Reversing a trend over the past several years, employment in the United States aerospace and defense (A&D) industry is set to rebound, driven primarily by growth in defense spending and continued strong demand for commercial aircraft, according to a new study by the consulting firm Deloitte.
In 2015 the rate of job declines in the A&D sector is expected to have tapered off with robust growth projected for this year, according to the report, US Aerospace & Defense Labor Market Outlook. The employment decline for 2015 is pegged at 0.8 percent versus a 1.1 percent drop in 2014 while the outlook for job gains this year is put at 3.2 percent, meaning about 39,443 more employees, says the study.
Over the next few years the outlook for employment in the sector is “positive,” says Deloitte.
In December the Aerospace Industries Association released preliminary estimates for the first nine months of 2015 showing a 1 percent decline in employment in the U.S. A&D sector with the average annual workforce decline between 2010 and 2015 just over a half-percent (Defense Daily, Dec. 15, 2015).
Deloitte says the U.S. A&D sector in 2014 had direct and indirect employment of 4.1 million workers, paying $115.6 billion in wages to direct employees and $54.3 billion in corporate and individual income taxes at all levels of government.
Since 2010, growth in jobs in the commercial subsector were more than offset by declines in the defense industry, which “has affected the industrial base and its ability to retain critical capabilities and skills for the future,” writes Tom Captain, vice chairman of Deloitte, in the introduction to the report.
The report notes that despite the decline in employment in the U.S. A&D sector the past few years, jobs in the industry are paying nearly twice the national average, demonstrating the importance of the sector to the national economy.
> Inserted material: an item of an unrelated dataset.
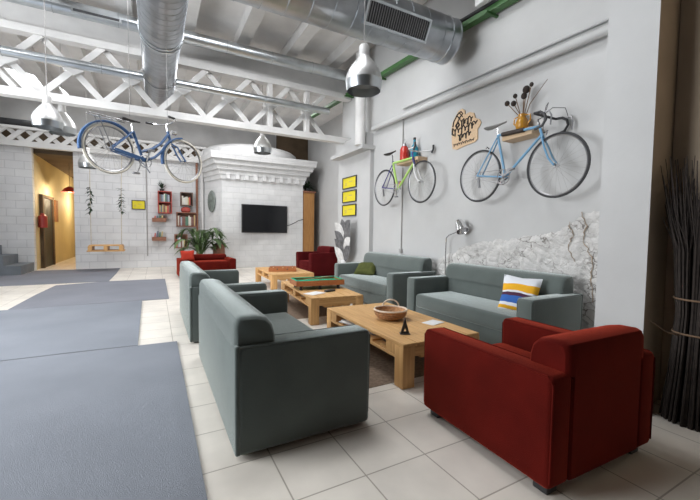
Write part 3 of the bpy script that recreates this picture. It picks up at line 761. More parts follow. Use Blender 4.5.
T(CB, 'rack', M['steelgrey'], [[(-.25, .40, s_ * .05), (.22, .40, s_ * .05)] for s_ in (-1, 1)] + [[(-.15, .40, s_ * .05), (0, 0, s_ * .06)] for s_ in (-1, 1)], .006, 6)
crank(CB, bbp, .085, R(70))
T(CB, 'kickstand', M['chrome'], [[(.36, -.07, -.05), (.47, -.25, -.10)]], .009, 6)
# the wires that hold it
cw = math.cos(math.atan2(.535, .905)); sw = math.sin(math.atan2(.535, .905))
for k, (u_, z_) in enumerate(((.26, 2.84), (.80, 2.90))):
    o = MB().tube([(-.50 + u_ * cw, 5.69 + u_ * sw, z_), (-.50 + u_ * cw, 5.69 + u_ * sw, CEIL - .0)], .004, 6).build('hanging_wire', M['cord'])
    tag(o, ['thin wire holding the saddle end of the hanging blue bicycle', 'thin wire holding the handlebar end of the hanging blue bicycle'][k], 'wire')

# ------------------------------------------------------------------ wall shelves, bottles, sign
o = MB().box(4.08, 4.3, 2.88, 3.32, 2.53, 2.625, .006, 1).build('shelf_block', M['ply']); tag(o, 'pale wooden shelf block holding the light blue road bicycle', 'shelf')
o = MB().box(4.08, 4.3, 5.06, 5.70, 2.58, 2.65, .006, 1).build('shelf_block', M['ply']); tag(o, 'pale wooden shelf block holding the lime bicycle', 'shelf')
# amber jug with dried thistles
jg = thing('jug', (4.185, 3.10, 2.626), 0, 'amber glass jug on the pale shelf above the blue bicycle', 'jug')
MB().lathe([(0, 0), (.055, 0), (.085, .05), (.095, .11), (.07, .18), (.05, .21), (.058, .25), (.05, .25), (.042, .21), (.06, .18), (.083, .11), (.075, .05), (.05, .012), (0, .012)], 24).build('body', M['amber'], jg)
MB().tube([(0, .055, .23), (0, .13, .22), (0, .14, .14), (0, .09, .09)], .011, 8).build('handle', M['amber'], jg)
MB().tube([(0, -.055, .23), (0, -.13, .22), (0, -.14, .14), (0, -.09, .09)], .011, 8).build('handle', M['amber'], jg)
th = thing('dried_flowers', (4.185, 3.10, 2.64), 0, 'dried thistles with round dark heads in the amber jug', 'flowers')
for k, (dy, dz, rr) in enumerate(((.22, .40, .033), (.10, .46, .028), (.12, .37, .034), (-.06, .49, .045), (-.03, .42, .038), (-.13, .53, .026))):
    stn = MB().tube([(0, 0, .0), (0, dy * .25, .2), (-.02, dy, dz)], .006, 6).build('stem', M['stem'], th)
    MB().sphere((-.02, dy, dz), rr, (1, 1, 1.1)).build('flower_head', M['thistle'], stn)
MB().tube([(0, 0, .02), (0, -.10, .3), (-.02, -.34, .52)], [.006, .006, .003], 6).build('stem', M['stem'], th)
jg.scale = (.86, .86, .86)
# red lantern and teal bottle on the other shelf
ln = thing('lantern', (4.19, 5.60, 2.651), 0, 'red glass lantern on the shelf above the lime bicycle', 'lantern')
MB().lathe([(0, 0), (.075, 0), (.085, .03), (.085, .22), (.055, .28), (0, .28)], 20).build('body', M['redglass'], ln)
MB().lathe([(0, .28), (.05, .28), (.03, .34), (0, .35)], 16).build('cap', M['steelgrey'], ln)
MB().tube([(0, .05 * math.cos(a_), .34 + .07 * math.sin(a_)) for a_ in [PI * k / 10 for k in range(11)]], .005, 6).build('handle', M['steelgrey'], ln)
bo = thing('bottle', (4.19, 5.30, 2.651), 0, 'teal glass bottle beside the red lantern on the shelf', 'bottle')
MB().lathe([(0, 0), (.06, 0), (.07, .03), (.07, .19), (.025, .27), (.022, .34), (0, .34)], 20).build('body', M['tealglass'], bo)
MB().lathe([(0, .34), (.026, .34), (.026, .38), (0, .38)], 12).build('cap', M['dark'], bo)

# plywood sign with burnt script
sg = thing('sign', (4.298, 4.18, 2.945), R(-90), 'plywood cut out sign with black script lettering on the wall', 'sign'); sg.scale = (.94, 1, .92)
out = [(-.27, -.30), (-.29, -.18), (-.30, -.05), (-.31, .06), (-.29, .16), (-.22, .25), (-.15, .33), (-.07, .345), (-.01, .30), (.0, .23), (.10, .24), (.19, .20), (.22, .11), (.30, .07), (.34, .01), (.31, -.05), (.27, -.08), (.28, -.24), (.22, -.28), (0, -.30), (-.18, -.33)]
MB().prism(out, 'y', -.014, 0).build('board', M['ply'], sg, smooth=False)
sk = MB()
def stroke(pts, r): sk.tube([(x_, -.0165, z_) for x_, z_ in pts], r, 6)
# hand-lettered flourishes: three rows of brush script and one small row
stroke([(-.27, .08), (-.25, .17), (-.17, .27), (-.09, .30), (-.05, .26), (-.12, .20), (-.16, .14)], .012)
stroke([(-.19, .26), (-.10, .17)], .011); stroke([(-.14, .30), (-.05, .20)], .008)
stroke([(-.27, .06), (-.28, -.04), (-.24, -.07)], .016)
stroke([(-.19, .09 ), (-.15, .14), (-.12, .08), (-.17, .04), (-.20, .09)], .018)
def script(x0, x1, z, h, n, r):
    pts = []
    for k in range(n * 8 + 1):
        f = k / (n * 8); a_ = 2 * PI * k / 8
        pts.append((x0 + (x1 - x0) * f + .32 * h * math.sin(a_) * .6, z + h * .5 * math.cos(a_) * (1 + .5 * math.sin(k * .37)) + f * .01))
    stroke(pts, r)
script(-.10, .17, .10, .10, 4, .010); script(-.25, .20, -.02, .10, 6, .011); script(.12, .27, .02, .07, 2, .011); script(-.14, .14, -.13, .08, 4, .013); script(-.25, .21, -.245, .035, 11, .006)
stroke([(-.02, .17), (-.03, .05)], .010); stroke([(.08, .17), (.05, .05)], .010); stroke([(-.05, -.10), (-.09, -.20)], .010)
sk.build('lettering', M['ink'], sg)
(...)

Employment in the defense subsector was down 2.4 percent and 1.3 percent respectively in 2014 and 2015, the report says, and is expected to increase 3.7 percent this year. The commercial subsector posted 0.4 percent job gains in 2015 and is forecast to see 1.8 percent employment growth in 2016 driven by stable U.S. economic growth, lower commodity prices, and strong passenger travel demand, it says.
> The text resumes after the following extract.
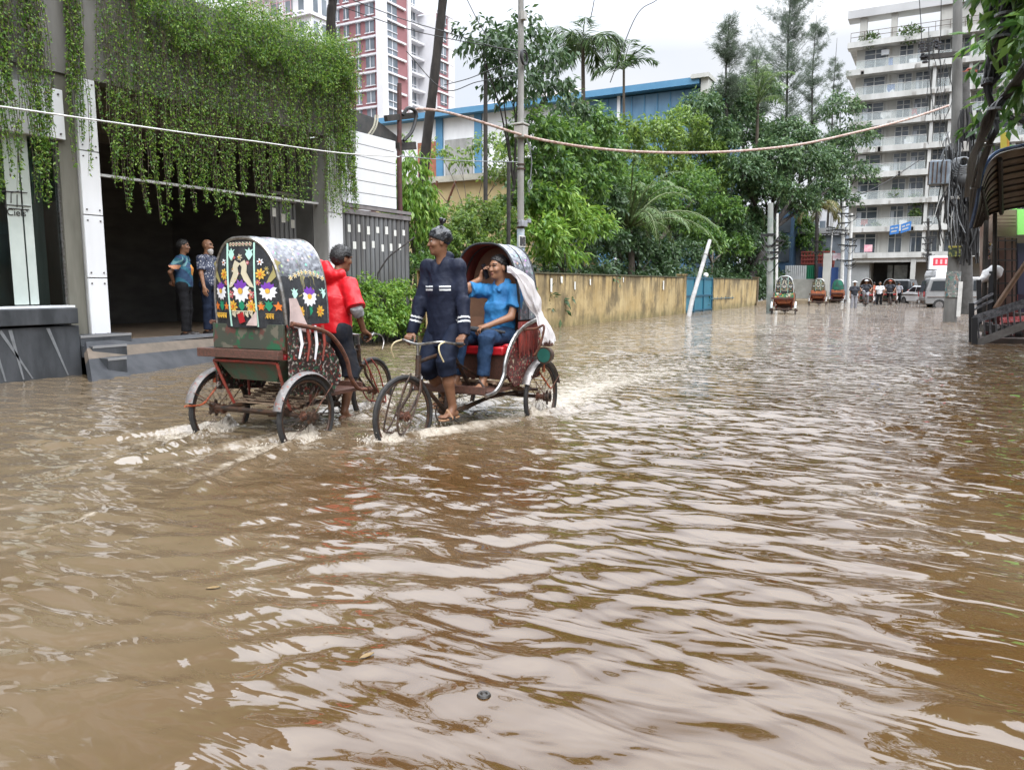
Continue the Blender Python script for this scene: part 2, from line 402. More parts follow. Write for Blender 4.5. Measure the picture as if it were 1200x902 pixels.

Deloitte says that job growth in the commercial subsector will lag revenue growth due to manufacturing, supply chain, and engineering efficiencies, and with increased use of process automation and robotics.
Between 2010 and 2014, employment at small companies in the sector was down 22 percent followed by mid-sized companies at 15 percent with workforce declines at the top 20 large companies off nearly 7 percent, the report says. It also says that in that period every state in the Union saw job declines in the sector except South Carolina, which saw its A&D workforce increase18 percent versus a 9 percent decline across the remaining states and territories.
Half of all A&D employees in the United States work in seven states, led by California and followed in descending order by Washington, Texas, Florida, Arizona, Connecticut and Kansas, Deloitte says.